Identify and copy all lines of the material where the string "picture" is found.

## Data extract
________________________

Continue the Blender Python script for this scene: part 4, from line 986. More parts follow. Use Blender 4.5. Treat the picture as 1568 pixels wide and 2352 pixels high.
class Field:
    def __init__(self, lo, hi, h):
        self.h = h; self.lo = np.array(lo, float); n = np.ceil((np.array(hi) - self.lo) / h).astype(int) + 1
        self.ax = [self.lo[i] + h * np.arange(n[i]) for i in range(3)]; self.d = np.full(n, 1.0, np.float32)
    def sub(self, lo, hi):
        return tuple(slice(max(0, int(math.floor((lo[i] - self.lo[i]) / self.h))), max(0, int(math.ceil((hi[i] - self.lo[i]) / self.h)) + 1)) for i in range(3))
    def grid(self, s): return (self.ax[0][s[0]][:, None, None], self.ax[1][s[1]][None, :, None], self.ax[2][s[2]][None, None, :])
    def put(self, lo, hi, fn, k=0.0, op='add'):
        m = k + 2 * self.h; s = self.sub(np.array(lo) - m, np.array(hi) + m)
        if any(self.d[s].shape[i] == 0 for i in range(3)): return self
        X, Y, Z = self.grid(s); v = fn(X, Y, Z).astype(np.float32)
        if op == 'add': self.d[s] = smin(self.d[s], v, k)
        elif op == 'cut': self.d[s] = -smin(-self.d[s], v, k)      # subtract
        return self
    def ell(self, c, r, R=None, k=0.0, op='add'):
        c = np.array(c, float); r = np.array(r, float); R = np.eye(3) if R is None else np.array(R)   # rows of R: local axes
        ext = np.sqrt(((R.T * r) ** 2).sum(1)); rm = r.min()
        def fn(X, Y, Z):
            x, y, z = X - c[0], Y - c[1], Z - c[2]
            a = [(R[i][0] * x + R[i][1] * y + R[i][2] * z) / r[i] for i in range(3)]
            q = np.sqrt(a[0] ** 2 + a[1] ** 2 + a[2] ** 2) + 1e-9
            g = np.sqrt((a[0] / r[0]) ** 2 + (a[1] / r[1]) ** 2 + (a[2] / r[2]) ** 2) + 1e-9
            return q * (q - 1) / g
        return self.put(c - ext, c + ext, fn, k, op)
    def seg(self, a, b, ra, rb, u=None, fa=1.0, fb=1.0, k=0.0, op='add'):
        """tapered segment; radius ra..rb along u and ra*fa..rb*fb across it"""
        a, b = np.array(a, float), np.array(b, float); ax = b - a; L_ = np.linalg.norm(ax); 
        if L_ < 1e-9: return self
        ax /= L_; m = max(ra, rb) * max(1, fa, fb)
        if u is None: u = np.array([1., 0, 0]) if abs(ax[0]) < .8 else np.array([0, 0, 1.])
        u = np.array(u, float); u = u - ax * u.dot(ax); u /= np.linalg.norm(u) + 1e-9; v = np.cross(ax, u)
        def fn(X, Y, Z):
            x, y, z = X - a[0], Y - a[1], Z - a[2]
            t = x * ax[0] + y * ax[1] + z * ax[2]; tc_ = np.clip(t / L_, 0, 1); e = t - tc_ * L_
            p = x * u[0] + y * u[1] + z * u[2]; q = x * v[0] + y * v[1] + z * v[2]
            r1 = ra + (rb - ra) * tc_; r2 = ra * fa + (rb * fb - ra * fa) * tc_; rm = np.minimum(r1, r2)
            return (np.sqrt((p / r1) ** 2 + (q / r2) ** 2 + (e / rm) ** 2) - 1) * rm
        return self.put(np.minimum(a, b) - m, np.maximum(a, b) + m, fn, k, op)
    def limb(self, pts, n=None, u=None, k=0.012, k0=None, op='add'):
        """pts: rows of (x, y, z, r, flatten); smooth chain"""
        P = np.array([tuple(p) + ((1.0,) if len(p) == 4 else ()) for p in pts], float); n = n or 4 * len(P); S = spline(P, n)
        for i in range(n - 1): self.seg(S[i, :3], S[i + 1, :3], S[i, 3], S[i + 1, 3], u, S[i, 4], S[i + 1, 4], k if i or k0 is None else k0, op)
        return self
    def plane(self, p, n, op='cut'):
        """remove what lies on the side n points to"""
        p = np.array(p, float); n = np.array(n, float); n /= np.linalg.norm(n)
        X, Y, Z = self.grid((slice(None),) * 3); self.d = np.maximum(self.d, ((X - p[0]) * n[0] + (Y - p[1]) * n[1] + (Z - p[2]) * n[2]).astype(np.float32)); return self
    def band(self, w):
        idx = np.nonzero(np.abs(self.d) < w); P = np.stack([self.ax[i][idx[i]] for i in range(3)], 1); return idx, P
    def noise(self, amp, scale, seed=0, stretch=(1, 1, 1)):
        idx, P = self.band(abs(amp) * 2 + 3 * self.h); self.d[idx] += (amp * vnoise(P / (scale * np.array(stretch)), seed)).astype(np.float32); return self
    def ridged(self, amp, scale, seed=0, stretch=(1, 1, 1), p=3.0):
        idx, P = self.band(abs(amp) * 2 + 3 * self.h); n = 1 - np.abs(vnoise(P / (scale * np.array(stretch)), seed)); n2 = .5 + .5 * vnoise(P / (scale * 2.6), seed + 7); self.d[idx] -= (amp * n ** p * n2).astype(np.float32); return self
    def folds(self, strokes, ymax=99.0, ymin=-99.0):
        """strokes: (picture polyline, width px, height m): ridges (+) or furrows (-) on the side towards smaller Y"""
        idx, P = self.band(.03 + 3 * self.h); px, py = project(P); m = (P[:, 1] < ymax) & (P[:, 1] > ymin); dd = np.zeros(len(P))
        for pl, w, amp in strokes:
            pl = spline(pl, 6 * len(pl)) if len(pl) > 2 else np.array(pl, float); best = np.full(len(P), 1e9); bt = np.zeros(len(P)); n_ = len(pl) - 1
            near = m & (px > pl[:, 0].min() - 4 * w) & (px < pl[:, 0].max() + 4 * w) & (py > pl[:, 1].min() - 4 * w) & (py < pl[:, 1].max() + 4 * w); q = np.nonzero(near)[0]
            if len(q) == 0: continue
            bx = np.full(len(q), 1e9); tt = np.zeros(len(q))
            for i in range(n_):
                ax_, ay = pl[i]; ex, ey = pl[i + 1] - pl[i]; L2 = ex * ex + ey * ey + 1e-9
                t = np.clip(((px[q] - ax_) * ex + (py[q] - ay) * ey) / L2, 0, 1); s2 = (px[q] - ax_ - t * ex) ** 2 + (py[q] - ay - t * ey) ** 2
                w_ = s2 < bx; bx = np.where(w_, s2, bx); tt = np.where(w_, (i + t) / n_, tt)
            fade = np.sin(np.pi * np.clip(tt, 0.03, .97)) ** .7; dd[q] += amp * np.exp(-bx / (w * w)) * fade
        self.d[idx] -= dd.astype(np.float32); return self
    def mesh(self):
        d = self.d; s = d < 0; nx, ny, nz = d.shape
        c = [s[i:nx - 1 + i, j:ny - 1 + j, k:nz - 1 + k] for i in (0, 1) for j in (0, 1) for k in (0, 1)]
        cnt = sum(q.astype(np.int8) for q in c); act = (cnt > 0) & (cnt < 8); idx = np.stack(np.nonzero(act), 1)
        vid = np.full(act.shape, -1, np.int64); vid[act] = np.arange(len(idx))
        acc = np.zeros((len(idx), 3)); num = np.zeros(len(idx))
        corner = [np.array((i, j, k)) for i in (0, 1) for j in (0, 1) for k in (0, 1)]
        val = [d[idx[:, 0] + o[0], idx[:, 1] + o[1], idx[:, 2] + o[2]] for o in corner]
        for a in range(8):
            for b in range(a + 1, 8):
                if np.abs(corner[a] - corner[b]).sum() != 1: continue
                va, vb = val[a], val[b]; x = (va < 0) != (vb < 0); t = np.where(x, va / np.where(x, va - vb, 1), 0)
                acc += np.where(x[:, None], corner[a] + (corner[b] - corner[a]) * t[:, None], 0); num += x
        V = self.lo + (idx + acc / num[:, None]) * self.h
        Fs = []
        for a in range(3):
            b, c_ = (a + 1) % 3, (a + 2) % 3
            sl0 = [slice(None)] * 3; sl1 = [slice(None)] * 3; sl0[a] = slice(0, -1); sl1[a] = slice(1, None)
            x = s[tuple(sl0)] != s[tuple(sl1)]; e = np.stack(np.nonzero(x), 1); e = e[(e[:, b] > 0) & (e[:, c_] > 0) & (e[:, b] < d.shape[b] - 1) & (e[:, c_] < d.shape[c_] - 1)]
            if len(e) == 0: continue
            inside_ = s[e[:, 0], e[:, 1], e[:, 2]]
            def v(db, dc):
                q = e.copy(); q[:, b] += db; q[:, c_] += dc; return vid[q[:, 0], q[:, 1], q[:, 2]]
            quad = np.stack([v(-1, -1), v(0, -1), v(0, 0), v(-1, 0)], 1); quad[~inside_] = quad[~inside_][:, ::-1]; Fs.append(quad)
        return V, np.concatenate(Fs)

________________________

## Output for this exercise
Continue the Blender Python script for this scene: part 4, from line 986. More parts follow. Use Blender 4.5. Treat the picture as 1568 pixels wide and 2352 pixels high.
        """strokes: (picture polyline, width px, height m): ridges (+) or furrows (-) on the side towards smaller Y"""